When Rabbit was first announced back in January, the press releases were triumphant: we will simplify your user experience, and the power of AI will do all the heavy lifting without you having to fiddle around with apps.

Well, unfortunately, it now looks like the AI-powered, handheld gadget, yours for $199, is actually just an app – and an Android one at that. It’s safe to say few apps cost that much, and many are actually better.

Android Authority’s Mishaal Rahman managed to download Rabbit’s launcher APK onto a Google Pixel 6A, which is, of course, an Android smartphone. After tweaking it a bit, he was able to run the app as if it were on Rabbit’s own device.

Moreover, Rahman soon found out that the phone’s volume-up key works like the Rabbit’s single hardware button. He managed to set up an account and start asking questions – just as if he was using the pricy device.

When R1 was presented to the public early in the year, the device’s founder, Jesse Lyu, raved that there would soon be no need to install multiple apps because the R1 “will do all the work for you.”

However, it now looks like the era of wearable AI is not here yet – especially because the software can be run on a mid-range phone. And not even a new one.

To be fair, Lyu disagrees. On X, the company posted a lengthy explanation of the whole affair, or ‘Rabbitgate’ if you will. “To clear any misunderstanding and set the record straight, rabbit OS and LAM (Large Action Model) run on the cloud with very bespoke AOSP (Android Open Source Project) and lower level firmware modifications, therefore a local bootleg APK without the proper OS and Cloud endpoints won’t be able to access our service.”

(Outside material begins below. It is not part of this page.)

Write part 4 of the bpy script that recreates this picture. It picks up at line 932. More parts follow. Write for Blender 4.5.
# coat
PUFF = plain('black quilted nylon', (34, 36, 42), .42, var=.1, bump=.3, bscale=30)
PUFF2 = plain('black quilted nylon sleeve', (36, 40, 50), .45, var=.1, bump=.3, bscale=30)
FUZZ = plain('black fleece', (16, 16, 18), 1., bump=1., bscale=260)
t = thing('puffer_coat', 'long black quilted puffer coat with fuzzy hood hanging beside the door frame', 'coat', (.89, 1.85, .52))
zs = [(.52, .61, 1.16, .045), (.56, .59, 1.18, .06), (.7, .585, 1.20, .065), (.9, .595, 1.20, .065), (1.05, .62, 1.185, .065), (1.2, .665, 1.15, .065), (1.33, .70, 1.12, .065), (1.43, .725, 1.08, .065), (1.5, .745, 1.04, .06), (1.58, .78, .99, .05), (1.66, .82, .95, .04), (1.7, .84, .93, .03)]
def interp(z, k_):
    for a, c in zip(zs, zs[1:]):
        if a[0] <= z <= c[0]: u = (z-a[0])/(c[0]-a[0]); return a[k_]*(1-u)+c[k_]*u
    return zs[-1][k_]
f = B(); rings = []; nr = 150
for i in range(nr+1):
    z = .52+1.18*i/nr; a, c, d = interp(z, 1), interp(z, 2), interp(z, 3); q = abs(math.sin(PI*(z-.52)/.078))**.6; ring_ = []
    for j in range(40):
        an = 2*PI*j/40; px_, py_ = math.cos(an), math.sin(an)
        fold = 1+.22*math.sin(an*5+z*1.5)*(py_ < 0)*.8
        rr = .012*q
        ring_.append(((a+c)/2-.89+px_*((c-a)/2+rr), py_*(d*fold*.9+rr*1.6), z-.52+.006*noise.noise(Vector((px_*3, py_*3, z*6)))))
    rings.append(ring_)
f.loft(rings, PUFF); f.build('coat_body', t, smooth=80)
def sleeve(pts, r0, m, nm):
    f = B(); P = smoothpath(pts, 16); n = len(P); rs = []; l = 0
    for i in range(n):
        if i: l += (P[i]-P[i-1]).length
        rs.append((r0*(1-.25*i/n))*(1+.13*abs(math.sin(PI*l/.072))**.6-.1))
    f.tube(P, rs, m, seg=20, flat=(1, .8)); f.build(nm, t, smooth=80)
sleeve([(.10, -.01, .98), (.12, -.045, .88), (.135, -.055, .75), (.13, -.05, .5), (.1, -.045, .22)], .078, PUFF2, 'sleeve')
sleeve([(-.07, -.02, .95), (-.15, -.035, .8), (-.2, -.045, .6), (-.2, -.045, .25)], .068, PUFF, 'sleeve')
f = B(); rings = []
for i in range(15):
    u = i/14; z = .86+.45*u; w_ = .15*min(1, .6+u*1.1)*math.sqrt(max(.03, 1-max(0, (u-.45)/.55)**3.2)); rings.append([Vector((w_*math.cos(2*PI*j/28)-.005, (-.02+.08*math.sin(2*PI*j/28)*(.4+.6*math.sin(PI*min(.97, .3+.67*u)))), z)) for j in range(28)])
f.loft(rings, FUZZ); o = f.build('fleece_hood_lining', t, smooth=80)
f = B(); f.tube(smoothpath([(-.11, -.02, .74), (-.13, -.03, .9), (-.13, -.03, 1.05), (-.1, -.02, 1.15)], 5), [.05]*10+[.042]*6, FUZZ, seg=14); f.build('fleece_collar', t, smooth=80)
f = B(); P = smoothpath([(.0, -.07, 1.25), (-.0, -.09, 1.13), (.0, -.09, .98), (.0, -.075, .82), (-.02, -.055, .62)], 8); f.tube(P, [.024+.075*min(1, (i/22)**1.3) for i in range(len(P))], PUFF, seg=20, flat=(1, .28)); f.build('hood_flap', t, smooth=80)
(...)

“Rabbit OS is customized for R1, and we do not support third-party clients,” explained the company before warning that using bootlegged APKs carries significant risks.

This doesn’t change the fact that the R1 cannot really do anything that our Android phones can’t – and now we know that’s because the device can be replicated by an Android app.

The Rabbit gadget is also not alone. Humane’s AI pin also appears to run on a version of Android’s open-source software.